Illustrating the controversy were shots of Senegalese newspaper stories, their headlines subtitled. I thought I'd been taken out of the film when I was unable to provide similar paper-and-ink documentation of the column I wrote about Egypt, but apparently the Voice finally came up with a copy, and there I was telling N'Dour how his album documented the variety of not just Islam but Sufism (next time I'll wear a nicer shirt). I wonder what the digital equivalent of this cinematic trope will be. (ZOOM IN ON KINDLE). And speaking of obsolescent cultural artifacts, the climax of the film comes when Egypt wins a Grammy. (CLOSE-UP OF GRAMMY TV COVERAGE IN DAKAR, WHERE IT IS PROBABLY ABOUT 5 IN THE MORNING. PHONE RINGS. NDOUR'S AMERICAN REP INFORMS HIM THAT HE WON GRAMMY EVEN THOUGH TV SHOW NEVER MENTIONED IT.) Somehow, the Grammy defused the Senegalese situation. There's a hilarious shot of that silly piece of brass going through the X-ray machine at the Dakar airport. There's a parade. N'Dour is invited to a state dinner with the president.
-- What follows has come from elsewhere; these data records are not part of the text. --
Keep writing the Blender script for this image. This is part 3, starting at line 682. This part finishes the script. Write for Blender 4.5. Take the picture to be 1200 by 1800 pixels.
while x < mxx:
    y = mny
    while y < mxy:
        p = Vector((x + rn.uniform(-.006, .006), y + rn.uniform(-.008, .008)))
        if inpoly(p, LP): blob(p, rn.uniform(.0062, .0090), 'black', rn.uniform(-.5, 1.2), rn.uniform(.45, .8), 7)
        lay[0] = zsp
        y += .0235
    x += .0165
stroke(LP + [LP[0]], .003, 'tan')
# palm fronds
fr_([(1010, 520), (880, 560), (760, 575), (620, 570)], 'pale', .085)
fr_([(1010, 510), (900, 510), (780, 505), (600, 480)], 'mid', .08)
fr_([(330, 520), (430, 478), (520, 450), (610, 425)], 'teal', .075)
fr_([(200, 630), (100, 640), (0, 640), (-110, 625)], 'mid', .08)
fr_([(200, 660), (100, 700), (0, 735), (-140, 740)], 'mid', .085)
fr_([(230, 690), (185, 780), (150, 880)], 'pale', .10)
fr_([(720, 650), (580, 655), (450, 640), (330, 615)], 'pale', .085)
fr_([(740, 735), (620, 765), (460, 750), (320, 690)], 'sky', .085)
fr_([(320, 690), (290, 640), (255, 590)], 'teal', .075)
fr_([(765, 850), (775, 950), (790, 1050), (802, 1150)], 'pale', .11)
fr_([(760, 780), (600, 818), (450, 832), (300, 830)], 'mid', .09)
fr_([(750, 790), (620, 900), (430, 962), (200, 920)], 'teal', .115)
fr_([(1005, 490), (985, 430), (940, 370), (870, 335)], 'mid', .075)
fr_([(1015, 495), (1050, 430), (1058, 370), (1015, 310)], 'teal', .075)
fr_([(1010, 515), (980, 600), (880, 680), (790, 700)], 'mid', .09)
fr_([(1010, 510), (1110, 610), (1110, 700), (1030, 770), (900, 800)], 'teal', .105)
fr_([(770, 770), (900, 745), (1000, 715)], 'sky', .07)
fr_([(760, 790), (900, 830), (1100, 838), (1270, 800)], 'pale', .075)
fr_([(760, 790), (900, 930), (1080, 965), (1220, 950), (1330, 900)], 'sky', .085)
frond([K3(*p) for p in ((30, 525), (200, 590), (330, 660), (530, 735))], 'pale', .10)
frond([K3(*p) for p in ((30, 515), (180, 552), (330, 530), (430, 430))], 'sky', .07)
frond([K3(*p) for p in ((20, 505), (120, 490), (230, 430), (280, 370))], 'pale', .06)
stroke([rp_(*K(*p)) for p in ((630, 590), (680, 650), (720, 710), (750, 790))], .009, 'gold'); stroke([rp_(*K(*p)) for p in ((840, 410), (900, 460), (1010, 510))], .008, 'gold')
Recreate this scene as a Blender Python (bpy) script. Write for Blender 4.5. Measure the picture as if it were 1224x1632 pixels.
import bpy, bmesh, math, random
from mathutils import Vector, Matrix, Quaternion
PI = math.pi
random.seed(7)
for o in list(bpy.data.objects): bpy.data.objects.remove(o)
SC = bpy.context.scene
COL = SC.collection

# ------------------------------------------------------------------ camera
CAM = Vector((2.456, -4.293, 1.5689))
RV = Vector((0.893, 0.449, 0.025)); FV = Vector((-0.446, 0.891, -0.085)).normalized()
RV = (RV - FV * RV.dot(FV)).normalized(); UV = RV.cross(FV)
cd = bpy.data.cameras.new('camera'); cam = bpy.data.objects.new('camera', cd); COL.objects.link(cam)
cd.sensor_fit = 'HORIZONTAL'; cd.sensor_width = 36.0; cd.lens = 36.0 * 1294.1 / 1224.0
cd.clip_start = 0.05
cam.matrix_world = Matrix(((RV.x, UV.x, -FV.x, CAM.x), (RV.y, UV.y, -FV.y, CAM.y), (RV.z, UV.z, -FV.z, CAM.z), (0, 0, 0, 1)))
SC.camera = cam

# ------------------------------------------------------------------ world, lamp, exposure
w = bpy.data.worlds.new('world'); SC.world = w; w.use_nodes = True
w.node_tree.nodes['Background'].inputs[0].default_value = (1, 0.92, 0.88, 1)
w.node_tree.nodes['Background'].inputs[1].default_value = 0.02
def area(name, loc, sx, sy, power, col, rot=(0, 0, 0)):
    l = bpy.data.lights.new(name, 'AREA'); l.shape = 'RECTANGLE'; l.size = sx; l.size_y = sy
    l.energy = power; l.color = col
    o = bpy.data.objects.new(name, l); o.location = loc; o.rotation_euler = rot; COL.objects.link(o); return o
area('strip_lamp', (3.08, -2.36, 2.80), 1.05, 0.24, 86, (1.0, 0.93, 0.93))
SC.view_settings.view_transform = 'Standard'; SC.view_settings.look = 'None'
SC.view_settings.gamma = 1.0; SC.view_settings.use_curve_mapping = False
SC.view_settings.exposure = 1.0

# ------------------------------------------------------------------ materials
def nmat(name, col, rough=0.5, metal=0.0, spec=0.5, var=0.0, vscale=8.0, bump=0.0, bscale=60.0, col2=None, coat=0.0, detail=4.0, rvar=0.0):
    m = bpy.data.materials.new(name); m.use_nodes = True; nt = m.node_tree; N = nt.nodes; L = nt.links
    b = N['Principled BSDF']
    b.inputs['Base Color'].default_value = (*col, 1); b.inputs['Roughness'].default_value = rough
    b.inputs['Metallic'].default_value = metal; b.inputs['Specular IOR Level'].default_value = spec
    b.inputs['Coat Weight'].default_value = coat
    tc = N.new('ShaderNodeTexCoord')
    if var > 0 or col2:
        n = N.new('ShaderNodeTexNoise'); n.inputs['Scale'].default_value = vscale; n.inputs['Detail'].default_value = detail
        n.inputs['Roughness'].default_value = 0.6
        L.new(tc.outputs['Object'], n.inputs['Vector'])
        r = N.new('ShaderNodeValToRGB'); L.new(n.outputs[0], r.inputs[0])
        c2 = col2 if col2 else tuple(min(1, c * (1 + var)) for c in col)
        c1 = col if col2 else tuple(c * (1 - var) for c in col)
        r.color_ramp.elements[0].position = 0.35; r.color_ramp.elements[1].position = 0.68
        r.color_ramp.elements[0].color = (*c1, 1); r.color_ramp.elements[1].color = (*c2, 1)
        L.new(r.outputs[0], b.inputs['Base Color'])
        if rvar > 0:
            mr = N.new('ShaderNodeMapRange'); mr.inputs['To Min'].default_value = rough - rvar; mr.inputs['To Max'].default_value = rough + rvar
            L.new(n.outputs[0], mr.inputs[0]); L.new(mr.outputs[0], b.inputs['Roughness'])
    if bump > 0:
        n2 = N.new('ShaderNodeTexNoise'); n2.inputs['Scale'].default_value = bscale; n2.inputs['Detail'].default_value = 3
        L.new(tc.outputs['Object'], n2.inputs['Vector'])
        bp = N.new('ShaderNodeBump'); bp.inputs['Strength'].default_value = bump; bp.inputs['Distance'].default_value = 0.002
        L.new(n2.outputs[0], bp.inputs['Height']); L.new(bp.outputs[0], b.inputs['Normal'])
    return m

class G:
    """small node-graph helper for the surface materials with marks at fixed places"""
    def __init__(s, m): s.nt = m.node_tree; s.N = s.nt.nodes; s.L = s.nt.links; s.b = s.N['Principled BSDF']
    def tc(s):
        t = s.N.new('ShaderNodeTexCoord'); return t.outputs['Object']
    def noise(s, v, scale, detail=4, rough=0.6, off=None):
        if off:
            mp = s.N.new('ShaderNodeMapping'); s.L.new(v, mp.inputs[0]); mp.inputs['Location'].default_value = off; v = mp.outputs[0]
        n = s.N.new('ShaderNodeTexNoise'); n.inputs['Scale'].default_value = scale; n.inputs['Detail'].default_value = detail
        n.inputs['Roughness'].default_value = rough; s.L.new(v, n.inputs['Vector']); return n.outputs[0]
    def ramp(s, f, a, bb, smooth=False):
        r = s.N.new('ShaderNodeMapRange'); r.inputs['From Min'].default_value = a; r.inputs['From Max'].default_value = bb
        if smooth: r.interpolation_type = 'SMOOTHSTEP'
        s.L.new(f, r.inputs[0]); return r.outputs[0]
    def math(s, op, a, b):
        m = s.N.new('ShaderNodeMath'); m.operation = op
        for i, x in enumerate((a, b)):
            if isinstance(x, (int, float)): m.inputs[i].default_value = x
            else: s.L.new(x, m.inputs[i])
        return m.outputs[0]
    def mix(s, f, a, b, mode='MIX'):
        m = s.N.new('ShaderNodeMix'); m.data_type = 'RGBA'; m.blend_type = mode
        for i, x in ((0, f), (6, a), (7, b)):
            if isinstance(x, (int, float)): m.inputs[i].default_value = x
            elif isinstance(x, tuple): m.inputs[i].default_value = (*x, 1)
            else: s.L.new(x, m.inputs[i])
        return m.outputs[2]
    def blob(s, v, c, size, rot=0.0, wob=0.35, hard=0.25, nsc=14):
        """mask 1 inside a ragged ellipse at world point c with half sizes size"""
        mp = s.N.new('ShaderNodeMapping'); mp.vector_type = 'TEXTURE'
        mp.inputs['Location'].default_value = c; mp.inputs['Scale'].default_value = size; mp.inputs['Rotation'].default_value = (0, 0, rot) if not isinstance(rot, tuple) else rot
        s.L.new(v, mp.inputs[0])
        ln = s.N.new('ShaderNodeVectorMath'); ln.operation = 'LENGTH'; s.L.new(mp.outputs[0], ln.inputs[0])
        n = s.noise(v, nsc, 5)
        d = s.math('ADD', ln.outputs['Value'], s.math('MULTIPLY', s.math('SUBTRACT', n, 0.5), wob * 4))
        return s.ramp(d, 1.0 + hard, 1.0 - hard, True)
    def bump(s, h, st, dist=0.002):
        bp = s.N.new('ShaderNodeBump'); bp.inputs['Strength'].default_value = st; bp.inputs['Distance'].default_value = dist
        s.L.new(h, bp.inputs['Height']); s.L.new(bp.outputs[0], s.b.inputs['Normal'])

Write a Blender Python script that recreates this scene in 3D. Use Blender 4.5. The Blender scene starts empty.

He gets to duet with the nation's most prominent religious singer. (RELIGIOUS SINGER LEAVES ROOM. CAMERA FOLLOWS. HE IS WEEPING, APPARENTLY WITH JOY.)

Film crits, those who survive--worthy of coverage. Music crits--back your colleagues up or volunteer yourself. Assuming you know something about N'Dour. Which by now you probably should.